##### MATERIAL TO PROCESS #####

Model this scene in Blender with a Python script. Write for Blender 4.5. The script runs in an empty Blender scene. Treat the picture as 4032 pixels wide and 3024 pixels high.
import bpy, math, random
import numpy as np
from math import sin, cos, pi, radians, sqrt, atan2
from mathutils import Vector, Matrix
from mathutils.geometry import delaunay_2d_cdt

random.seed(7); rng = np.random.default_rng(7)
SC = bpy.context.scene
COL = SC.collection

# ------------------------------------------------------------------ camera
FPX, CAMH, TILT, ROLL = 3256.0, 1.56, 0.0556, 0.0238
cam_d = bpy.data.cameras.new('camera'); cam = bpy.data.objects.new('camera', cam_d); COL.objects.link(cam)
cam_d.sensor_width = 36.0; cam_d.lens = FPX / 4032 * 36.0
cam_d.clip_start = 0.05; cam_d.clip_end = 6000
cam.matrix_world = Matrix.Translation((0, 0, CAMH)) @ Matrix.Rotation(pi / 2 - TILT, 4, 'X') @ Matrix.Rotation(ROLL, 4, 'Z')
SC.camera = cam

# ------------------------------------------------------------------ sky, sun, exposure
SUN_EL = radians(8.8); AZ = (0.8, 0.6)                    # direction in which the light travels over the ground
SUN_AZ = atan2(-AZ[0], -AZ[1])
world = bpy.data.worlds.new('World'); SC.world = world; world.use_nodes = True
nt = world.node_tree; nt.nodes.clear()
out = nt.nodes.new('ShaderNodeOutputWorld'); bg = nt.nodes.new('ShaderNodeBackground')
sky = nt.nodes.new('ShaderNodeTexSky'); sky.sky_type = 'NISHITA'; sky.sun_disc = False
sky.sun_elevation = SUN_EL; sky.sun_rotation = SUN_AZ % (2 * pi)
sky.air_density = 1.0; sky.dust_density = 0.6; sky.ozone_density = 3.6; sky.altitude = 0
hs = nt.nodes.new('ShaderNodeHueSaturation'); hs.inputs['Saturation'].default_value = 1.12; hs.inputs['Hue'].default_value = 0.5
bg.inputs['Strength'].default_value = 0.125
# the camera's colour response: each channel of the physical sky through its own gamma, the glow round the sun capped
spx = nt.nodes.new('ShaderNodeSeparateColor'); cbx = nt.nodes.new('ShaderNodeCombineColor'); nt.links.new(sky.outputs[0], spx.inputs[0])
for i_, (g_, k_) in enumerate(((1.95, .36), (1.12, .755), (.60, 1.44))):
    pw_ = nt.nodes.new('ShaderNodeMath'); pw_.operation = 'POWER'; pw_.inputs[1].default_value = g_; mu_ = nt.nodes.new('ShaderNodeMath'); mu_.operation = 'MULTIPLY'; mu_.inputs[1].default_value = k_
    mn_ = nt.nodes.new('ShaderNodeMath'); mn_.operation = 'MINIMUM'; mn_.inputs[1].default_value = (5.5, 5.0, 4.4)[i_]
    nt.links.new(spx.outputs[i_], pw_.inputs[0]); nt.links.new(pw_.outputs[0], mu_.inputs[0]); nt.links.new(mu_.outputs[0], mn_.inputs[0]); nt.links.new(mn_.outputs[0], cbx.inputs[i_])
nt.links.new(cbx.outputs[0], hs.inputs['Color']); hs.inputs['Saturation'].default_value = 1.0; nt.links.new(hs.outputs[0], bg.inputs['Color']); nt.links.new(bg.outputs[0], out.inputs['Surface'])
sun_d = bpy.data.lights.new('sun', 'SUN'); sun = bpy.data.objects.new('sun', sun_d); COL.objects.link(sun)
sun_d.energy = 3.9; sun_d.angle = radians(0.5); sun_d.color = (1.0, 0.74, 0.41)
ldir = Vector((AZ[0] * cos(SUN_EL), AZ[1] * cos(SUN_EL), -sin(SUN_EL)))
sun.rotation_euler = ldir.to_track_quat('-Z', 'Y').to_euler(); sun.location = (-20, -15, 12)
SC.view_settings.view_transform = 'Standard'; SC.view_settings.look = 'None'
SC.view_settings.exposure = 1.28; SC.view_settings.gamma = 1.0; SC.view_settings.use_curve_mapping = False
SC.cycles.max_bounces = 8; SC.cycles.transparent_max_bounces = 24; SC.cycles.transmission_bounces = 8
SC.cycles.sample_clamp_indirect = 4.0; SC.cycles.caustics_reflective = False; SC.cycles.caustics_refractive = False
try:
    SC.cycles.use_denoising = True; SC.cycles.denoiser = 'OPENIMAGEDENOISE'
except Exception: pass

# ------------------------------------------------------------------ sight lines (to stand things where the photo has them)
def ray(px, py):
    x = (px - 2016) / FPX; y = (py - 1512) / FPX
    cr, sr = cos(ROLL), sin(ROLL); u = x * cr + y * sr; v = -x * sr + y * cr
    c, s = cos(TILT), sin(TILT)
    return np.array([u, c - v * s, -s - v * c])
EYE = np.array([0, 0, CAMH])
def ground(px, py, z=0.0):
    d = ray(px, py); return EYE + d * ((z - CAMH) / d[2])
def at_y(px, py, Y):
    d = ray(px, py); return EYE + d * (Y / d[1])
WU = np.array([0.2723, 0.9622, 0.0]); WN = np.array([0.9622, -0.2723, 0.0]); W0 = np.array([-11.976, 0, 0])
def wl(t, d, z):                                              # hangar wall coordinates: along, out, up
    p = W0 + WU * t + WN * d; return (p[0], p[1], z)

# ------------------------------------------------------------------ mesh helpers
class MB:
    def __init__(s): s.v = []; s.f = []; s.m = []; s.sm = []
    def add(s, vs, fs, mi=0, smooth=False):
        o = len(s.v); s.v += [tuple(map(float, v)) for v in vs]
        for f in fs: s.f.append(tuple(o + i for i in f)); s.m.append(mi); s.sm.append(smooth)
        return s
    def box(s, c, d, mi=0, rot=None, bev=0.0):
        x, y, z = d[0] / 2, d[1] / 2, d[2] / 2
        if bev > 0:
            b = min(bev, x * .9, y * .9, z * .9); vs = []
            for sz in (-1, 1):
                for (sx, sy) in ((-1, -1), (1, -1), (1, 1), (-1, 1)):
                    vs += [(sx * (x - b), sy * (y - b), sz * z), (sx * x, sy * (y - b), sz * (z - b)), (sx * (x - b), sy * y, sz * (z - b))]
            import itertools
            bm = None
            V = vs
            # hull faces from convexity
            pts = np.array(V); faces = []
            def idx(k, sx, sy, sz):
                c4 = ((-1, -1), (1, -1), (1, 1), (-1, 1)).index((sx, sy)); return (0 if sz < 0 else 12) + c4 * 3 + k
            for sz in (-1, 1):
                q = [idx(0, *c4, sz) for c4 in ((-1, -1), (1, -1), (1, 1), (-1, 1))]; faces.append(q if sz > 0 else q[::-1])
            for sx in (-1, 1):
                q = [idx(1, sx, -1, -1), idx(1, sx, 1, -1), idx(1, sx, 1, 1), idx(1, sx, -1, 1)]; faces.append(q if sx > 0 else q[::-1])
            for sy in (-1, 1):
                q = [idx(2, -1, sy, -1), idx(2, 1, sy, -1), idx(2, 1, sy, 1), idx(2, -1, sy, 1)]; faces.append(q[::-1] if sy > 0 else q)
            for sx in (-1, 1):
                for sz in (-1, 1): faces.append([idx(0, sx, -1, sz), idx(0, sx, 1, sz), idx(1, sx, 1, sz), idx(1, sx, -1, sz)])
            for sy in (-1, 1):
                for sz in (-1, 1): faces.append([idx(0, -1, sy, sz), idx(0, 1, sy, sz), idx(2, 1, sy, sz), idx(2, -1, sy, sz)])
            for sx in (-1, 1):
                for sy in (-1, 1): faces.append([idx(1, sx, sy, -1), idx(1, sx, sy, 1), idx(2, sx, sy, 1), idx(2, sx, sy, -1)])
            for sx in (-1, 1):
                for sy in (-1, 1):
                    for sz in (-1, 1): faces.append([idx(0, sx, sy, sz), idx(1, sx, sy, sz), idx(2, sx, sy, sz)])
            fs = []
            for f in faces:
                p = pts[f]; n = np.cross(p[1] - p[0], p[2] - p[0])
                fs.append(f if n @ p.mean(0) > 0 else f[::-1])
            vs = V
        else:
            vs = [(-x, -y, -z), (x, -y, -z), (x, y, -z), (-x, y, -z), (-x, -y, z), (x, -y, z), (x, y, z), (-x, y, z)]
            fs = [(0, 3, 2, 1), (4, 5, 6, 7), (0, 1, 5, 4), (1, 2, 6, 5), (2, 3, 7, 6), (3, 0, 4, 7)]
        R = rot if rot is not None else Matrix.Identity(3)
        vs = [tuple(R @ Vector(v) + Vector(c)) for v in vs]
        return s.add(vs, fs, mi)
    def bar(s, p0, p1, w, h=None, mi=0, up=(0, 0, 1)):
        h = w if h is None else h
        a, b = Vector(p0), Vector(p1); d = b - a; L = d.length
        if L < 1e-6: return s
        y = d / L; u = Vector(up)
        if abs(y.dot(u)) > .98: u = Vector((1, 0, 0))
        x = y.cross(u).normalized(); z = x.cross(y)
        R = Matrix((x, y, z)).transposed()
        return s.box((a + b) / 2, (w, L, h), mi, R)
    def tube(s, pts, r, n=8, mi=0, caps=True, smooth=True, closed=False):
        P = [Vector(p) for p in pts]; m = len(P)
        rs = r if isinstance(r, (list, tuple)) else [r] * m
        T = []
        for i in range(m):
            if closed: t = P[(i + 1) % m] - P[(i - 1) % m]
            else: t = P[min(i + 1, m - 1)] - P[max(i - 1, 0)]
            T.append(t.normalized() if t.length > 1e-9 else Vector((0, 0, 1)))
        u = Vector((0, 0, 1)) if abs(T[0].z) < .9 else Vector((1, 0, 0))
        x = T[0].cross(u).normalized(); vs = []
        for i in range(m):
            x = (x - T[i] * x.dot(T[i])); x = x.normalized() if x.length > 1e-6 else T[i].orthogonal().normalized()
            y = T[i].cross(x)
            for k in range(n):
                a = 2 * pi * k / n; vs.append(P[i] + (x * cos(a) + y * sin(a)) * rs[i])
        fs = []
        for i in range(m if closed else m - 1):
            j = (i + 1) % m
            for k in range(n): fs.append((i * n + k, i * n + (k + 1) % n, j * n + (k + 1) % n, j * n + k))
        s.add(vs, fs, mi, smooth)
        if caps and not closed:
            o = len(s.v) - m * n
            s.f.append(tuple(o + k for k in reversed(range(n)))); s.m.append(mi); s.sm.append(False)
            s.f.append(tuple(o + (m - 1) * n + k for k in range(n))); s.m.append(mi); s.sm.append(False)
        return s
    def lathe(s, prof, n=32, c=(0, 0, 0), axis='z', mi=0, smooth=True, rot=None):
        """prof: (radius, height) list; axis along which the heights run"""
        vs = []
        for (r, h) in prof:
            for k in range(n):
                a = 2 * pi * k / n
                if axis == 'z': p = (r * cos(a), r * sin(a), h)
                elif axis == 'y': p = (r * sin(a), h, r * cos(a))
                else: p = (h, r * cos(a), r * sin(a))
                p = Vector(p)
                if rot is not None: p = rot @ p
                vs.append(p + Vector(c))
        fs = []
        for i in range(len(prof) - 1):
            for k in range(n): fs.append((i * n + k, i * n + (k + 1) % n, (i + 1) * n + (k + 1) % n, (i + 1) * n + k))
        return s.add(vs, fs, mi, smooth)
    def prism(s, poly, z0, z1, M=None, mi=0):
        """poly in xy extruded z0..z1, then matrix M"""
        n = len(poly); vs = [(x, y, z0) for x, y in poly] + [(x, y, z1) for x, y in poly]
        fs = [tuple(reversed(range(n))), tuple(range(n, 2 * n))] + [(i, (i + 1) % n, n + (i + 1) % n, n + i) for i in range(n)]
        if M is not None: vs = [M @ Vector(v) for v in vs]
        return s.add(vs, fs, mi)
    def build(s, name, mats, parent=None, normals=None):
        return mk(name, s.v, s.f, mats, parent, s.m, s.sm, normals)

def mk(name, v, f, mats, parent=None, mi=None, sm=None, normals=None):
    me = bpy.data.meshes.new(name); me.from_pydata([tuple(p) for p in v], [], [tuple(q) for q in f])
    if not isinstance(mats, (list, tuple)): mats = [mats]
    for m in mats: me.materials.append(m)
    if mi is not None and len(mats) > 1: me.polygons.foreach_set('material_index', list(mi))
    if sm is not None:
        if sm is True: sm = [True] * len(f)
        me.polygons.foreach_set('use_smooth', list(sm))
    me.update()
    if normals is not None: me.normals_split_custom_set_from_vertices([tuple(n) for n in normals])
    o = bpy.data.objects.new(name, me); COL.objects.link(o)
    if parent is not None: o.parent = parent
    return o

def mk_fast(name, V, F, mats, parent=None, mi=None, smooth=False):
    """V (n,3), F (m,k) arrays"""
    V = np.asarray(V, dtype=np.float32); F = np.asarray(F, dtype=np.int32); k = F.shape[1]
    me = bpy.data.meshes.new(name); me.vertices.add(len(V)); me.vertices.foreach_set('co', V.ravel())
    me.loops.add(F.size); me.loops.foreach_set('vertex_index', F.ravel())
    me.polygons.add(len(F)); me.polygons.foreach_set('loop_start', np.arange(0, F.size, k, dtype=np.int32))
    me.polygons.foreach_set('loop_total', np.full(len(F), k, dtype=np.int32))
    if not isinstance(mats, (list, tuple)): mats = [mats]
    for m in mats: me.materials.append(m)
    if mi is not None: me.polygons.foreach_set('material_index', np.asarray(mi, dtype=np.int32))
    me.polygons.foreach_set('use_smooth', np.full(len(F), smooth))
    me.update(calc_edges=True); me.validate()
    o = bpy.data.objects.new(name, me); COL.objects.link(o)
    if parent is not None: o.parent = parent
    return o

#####
##### MATERIAL TO PROCESS #####

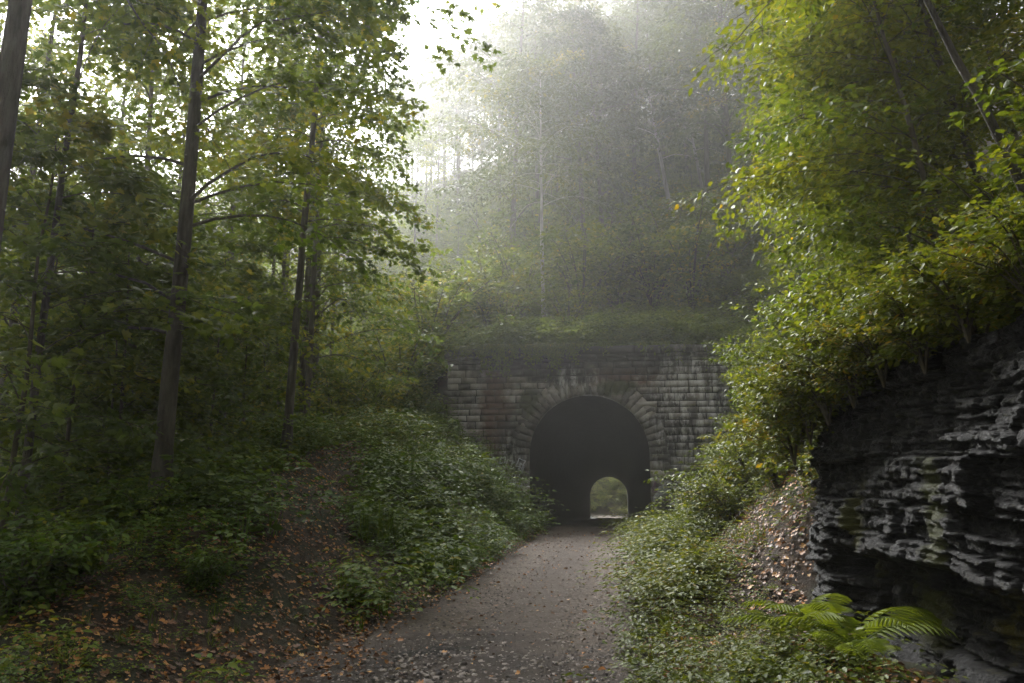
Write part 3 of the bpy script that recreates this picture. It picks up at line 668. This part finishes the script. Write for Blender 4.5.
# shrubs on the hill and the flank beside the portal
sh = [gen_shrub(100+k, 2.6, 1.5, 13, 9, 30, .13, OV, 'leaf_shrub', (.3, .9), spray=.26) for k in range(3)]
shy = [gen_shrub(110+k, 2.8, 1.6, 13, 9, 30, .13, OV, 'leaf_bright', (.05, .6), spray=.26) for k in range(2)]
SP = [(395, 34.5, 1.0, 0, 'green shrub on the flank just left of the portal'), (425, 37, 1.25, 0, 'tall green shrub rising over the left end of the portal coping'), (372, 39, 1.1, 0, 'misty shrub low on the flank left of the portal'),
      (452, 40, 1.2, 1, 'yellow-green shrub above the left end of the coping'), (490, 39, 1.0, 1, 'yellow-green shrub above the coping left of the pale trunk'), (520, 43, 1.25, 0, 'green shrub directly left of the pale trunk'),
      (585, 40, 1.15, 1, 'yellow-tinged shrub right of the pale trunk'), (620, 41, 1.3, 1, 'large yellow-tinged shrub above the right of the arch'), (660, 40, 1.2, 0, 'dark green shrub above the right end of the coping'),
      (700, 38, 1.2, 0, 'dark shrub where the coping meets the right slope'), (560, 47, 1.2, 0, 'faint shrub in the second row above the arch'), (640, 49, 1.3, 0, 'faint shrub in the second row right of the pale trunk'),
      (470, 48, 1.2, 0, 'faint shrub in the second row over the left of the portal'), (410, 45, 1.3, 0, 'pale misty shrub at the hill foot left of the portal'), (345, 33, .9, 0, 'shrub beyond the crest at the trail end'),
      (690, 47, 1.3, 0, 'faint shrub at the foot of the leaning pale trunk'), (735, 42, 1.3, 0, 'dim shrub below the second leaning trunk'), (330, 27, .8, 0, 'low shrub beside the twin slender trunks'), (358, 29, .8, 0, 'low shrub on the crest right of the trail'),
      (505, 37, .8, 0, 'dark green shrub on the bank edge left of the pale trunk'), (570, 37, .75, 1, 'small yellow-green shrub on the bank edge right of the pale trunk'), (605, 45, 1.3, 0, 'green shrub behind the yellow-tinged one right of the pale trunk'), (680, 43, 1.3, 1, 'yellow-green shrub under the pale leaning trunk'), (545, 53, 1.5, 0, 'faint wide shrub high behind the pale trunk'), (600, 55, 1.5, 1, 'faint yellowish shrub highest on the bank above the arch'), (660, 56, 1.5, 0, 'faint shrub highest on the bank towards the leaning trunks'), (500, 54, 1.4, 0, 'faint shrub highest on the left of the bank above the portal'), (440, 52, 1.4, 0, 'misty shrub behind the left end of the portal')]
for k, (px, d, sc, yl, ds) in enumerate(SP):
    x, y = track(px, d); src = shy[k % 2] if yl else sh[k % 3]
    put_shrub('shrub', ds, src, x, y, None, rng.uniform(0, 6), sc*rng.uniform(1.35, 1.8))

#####

# [WHAT IS ASKED]
Of the entries above, repeat exactly the lines from the line with "Model this scene" through the line with "COL = SC.collection", both of them included.

# [SOLVED PROBLEM]
Model this scene in Blender with a Python script. Write for Blender 4.5. The script runs in an empty Blender scene. Treat the picture as 4032 pixels wide and 3024 pixels high.
import bpy, math, random
import numpy as np
from math import sin, cos, pi, radians, sqrt, atan2
from mathutils import Vector, Matrix
from mathutils.geometry import delaunay_2d_cdt

random.seed(7); rng = np.random.default_rng(7)
SC = bpy.context.scene
COL = SC.collection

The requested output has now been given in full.